Outra família visitada foi a da artesã Rosimeire Souza Silva e do agricultor Jaime da Silva, da etnia Guarani-Kaiowá, que fazem parte do projeto de implantação do “Sisteminha Comunidades”, tecnologia que integra piscicultura e hortas com reaproveitamento de resíduos dos peixes. A proposta atende a diversos Objetivos de Desenvolvimento Sustentável (ODS) da ONU, como erradicação da pobreza, segurança alimentar e redução das desigualdades.
O pesquisador Laurindo Rodrigues, responsável pela implantação, afirmou que mais sete unidades devem ser instaladas até o fim de 2025 na RID. Para o agricultor Jaime, “o Sisteminha é muito bom para a comunidade para quem tem terreno pequeno. Os vizinhos percebem e querem implantar. A dificuldade hoje é falta de maquinário para poder preparar a terra e plantar”, disse.
O pesquisador explicou à diretora Ana Euler que os terrenos das comunidades indígenas estão sendo limpos com o uso de patrulha mecânica, adquirida por meio de emenda parlamentar. Em resposta, Euler destacou ao agricultor local a existência, dentro do Programa Mais Alimentos, de uma linha de crédito do Pronaf, lançada em 2024, que facilita o acesso a máquinas e equipamentos voltados à agricultura familiar, com o objetivo de ampliar a produção de alimentos e reduzir o esforço físico no campo. Segundo ela, a Embrapa está realizando um mapeamento nacional dos maquinários e implementos agrícolas disponíveis para financiamento pelos bancos.

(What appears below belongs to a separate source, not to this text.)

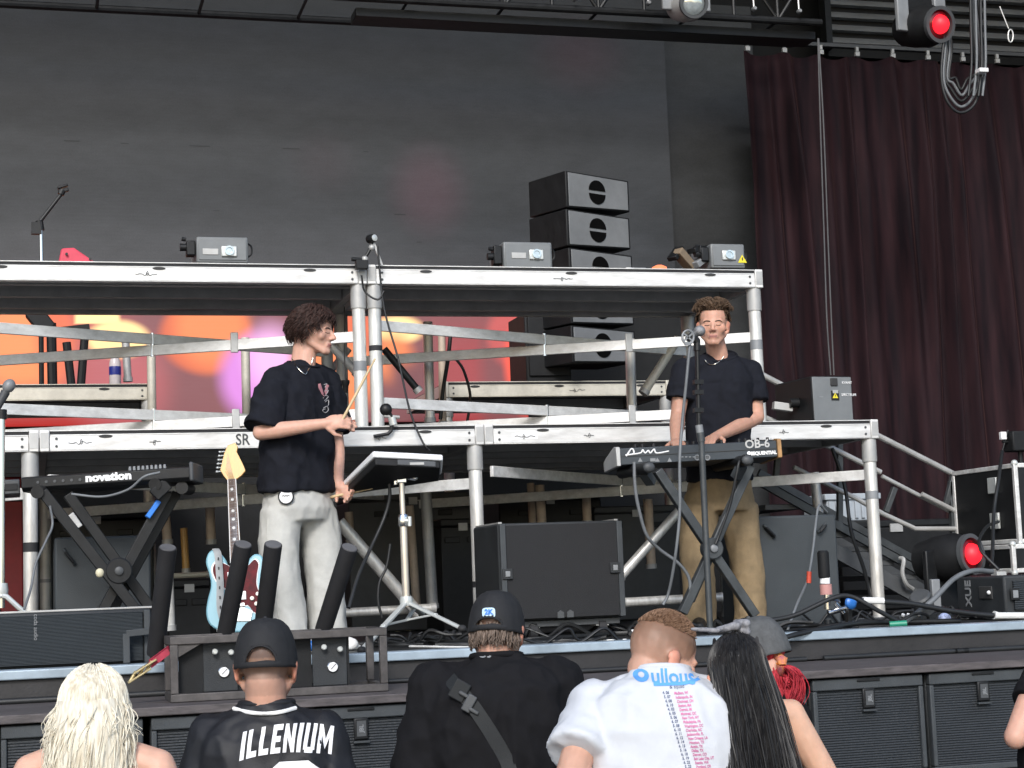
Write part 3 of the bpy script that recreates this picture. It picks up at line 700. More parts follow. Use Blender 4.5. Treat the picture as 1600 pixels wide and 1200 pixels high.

“Com esse levantamento, associações e produtores familiares terão acesso a um catálogo de equipamentos aptos a serem financiados e, com apoio dos técnicos extensionistas, poderão solicitar o crédito de forma mais segura e eficaz”, explicou.
A última visita foi ao casal Getúlio Oliveira, rezador, e Alda da Silva, da TI Jaguapiru. Eles relataram dificuldades com segurança e saúde e pediram atenção do poder público. “Precisamos de trabalho mais próximo da comunidade indígena”, disse Getúlio, que perdeu a neta assassinada há três anos.
Oficina fortalece base técnica do diagnóstico e do PGTA
Como parte da programação comemorativa ao Jubileu da Embrapa Agropecuária Oeste – 50 anos semeando ciência e colhendo inovação para Mato Grosso do Sul, foi realizada uma oficina para o fortalecimento do Diagnóstico Participativo e dos Planos de Gestão Territorial e Ambiental (PGTAs). Nos dias 10 e 11 de junho, o evento reuniu representantes indígenas e técnicos de diversas instituições para alinhar ações.
Ministraram palestras especialistas como Lina Apurinã (coordenadora de Etnodesenvolvimento do Ministério dos Povos Indígenas), Leosmar Terena (assessor na Organização Caianás), Terezinha Dias (pesquisadora da Embrapa Recursos Genéticos e Biotecnologia) e José Vitor Dalla Nora (técnico indigenista da Funai/Dourados) e Milton Padovan (pesquisador da Embrapa Agropecuária Oeste e líder do projeto de Diagnóstico Participativo). A oficina também abordou metodologias para elaboração do primeiro PGTA indígena de Mato Grosso do Sul.
Segundo o analista Leandro Lima de Oliveira, entre os dias 30 de junho e 4 de julho será realizada nova oficina, que será conduzida pelo Ministério dos Povos Indígenas, Organização Caianás e Funai, para definir o planejamento das ações do PGTA para Mato Grosso do Sul. Serão três comissões: Kaiowá, Terena e Guarani, cada uma delas composta por 12 indígenas, sendo seis da TI Jaguapiru e seis da TI Bororó.
“A Embrapa entra como instituição de apoio e assessoramento, porque quem decide o planejamento são os indígenas. Após esta oficina, os atores das comissões do PGTA e do projeto de Diagnóstico vão se reunir para dar andamento às ações de forma conjunta”, explicou o analista da Embrapa.